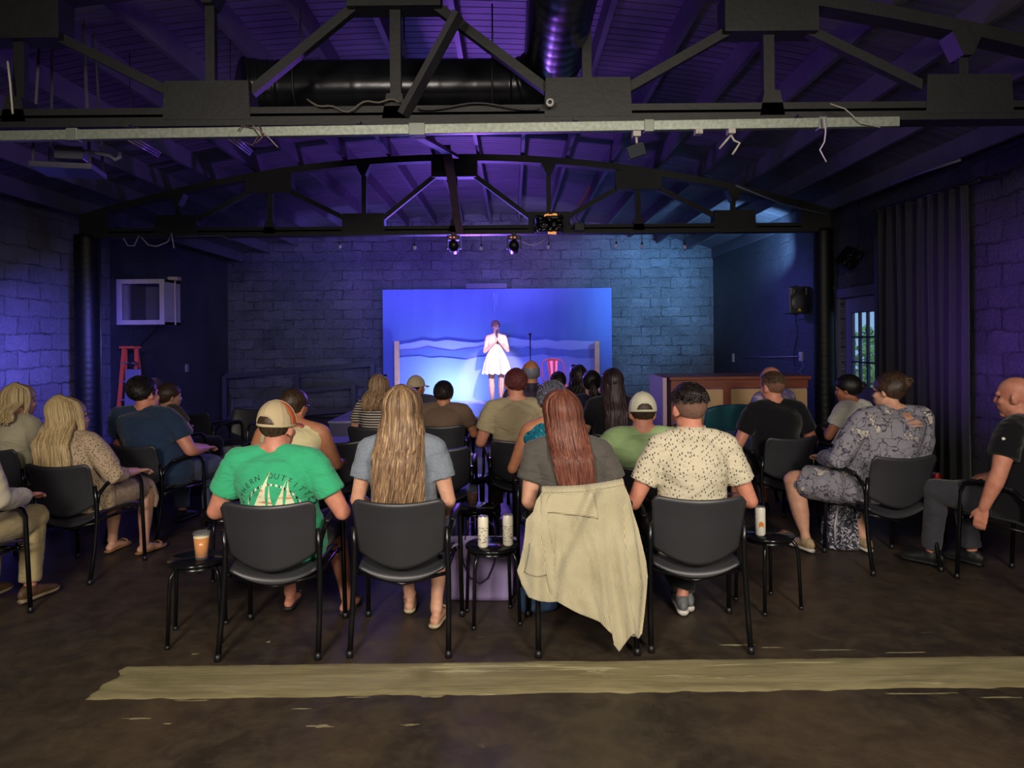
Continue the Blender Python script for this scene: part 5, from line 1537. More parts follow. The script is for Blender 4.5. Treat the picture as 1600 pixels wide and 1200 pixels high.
# ------------------------------------------------------------------ cloth prints
def dash_shirt():
    t = NT('dash_print'); t.b.inputs['Roughness'].default_value = .9; t.b.inputs['Specular IOR Level'].default_value = .15
    vo = t.n('ShaderNodeTexVoronoi'); vo.inputs['Scale'].default_value = 74; vo.inputs['Randomness'].default_value = .45
    nz = t.n('ShaderNodeTexNoise'); nz.inputs['Scale'].default_value = 30
    v = t.coord((1, 0, .62), (0, R(24), 0)); t.l(v, vo.inputs['Vector'])
    m = t.ramp(vo.outputs['Distance'], [(.24, (1, 1, 1)), (.31, (0, 0, 0))])
    t.base(t.mix(m, lin(H('c6bda6')), lin(H('5c574c'))))
    vv = t.coord((1, 1, 2.2), (.35, .2, 0)); t.bump(t.noise(vv, 5.5, 3, .5, 1.2), .5, .03)
    return t.m
def floral(name, base_, a_, b_, sc, th=.5):
    t = NT(name); t.b.inputs['Roughness'].default_value = .9; t.b.inputs['Specular IOR Level'].default_value = .15
    v = t.coord()
    ns = t.n('ShaderNodeTexNoise'); ns.inputs['Scale'].default_value = sc * .8; ns.inputs['Detail'].default_value = 3; t.l(v, ns.inputs['Vector'])
    mx = t.mix(.22, v, ns.outputs['Color']) 
    vo = t.n('ShaderNodeTexVoronoi'); vo.inputs['Scale'].default_value = sc; t.l(mx, vo.inputs['Vector'])
    petals = t.ramp(vo.outputs['Distance'], [(.10, lin(H(b_))), (.25, lin(H(b_))), (.27, lin(H(a_))), (.31, lin(H(base_)))])
    v2 = t.n('ShaderNodeTexVoronoi'); v2.feature = 'DISTANCE_TO_EDGE'; v2.inputs['Scale'].default_value = sc * 1.25; t.l(mx, v2.inputs['Vector'])
    stem = t.ramp(v2.outputs['Distance'], [(.018, (1, 1, 1)), (.035, (0, 0, 0))])
    leaf = t.ramp(t.noise(v, sc * 2.4, 2, .5, 1.5), [(.60, (0, 0, 0)), (.63, (1, 1, 1))])
    c = t.mix(stem, petals, lin(H(a_))); c = t.mix(leaf, c, lin(H(a_)))
    t.base(c)
    vv = t.coord((1, 1, 2.2), (.35, .2, 0)); t.bump(t.noise(vv, 5.5, 3, .5, 1.2), .5, .03)
    return t.m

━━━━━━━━

### Direction
Copy out the data above exactly, except the pictures.

### Written solution
Continue the Blender Python script for this scene: part 5, from line 1537. More parts follow. The script is for Blender 4.5. Treat the picture as 1600 pixels wide and 1200 pixels high.
# ------------------------------------------------------------------ cloth prints
def dash_shirt():
    t = NT('dash_print'); t.b.inputs['Roughness'].default_value = .9; t.b.inputs['Specular IOR Level'].default_value = .15
    vo = t.n('ShaderNodeTexVoronoi'); vo.inputs['Scale'].default_value = 74; vo.inputs['Randomness'].default_value = .45
    nz = t.n('ShaderNodeTexNoise'); nz.inputs['Scale'].default_value = 30
    v = t.coord((1, 0, .62), (0, R(24), 0)); t.l(v, vo.inputs['Vector'])
    m = t.ramp(vo.outputs['Distance'], [(.24, (1, 1, 1)), (.31, (0, 0, 0))])
    t.base(t.mix(m, lin(H('c6bda6')), lin(H('5c574c'))))
    vv = t.coord((1, 1, 2.2), (.35, .2, 0)); t.bump(t.noise(vv, 5.5, 3, .5, 1.2), .5, .03)
    return t.m
def floral(name, base_, a_, b_, sc, th=.5):
    t = NT(name); t.b.inputs['Roughness'].default_value = .9; t.b.inputs['Specular IOR Level'].default_value = .15
    v = t.coord()
    ns = t.n('ShaderNodeTexNoise'); ns.inputs['Scale'].default_value = sc * .8; ns.inputs['Detail'].default_value = 3; t.l(v, ns.inputs['Vector'])
    mx = t.mix(.22, v, ns.outputs['Color']) 
    vo = t.n('ShaderNodeTexVoronoi'); vo.inputs['Scale'].default_value = sc; t.l(mx, vo.inputs['Vector'])
    petals = t.ramp(vo.outputs['Distance'], [(.10, lin(H(b_))), (.25, lin(H(b_))), (.27, lin(H(a_))), (.31, lin(H(base_)))])
    v2 = t.n('ShaderNodeTexVoronoi'); v2.feature = 'DISTANCE_TO_EDGE'; v2.inputs['Scale'].default_value = sc * 1.25; t.l(mx, v2.inputs['Vector'])
    stem = t.ramp(v2.outputs['Distance'], [(.018, (1, 1, 1)), (.035, (0, 0, 0))])
    leaf = t.ramp(t.noise(v, sc * 2.4, 2, .5, 1.5), [(.60, (0, 0, 0)), (.63, (1, 1, 1))])
    c = t.mix(stem, petals, lin(H(a_))); c = t.mix(leaf, c, lin(H(a_)))
    t.base(c)
    vv = t.coord((1, 1, 2.2), (.35, .2, 0)); t.bump(t.noise(vv, 5.5, 3, .5, 1.2), .5, .03)
    return t.m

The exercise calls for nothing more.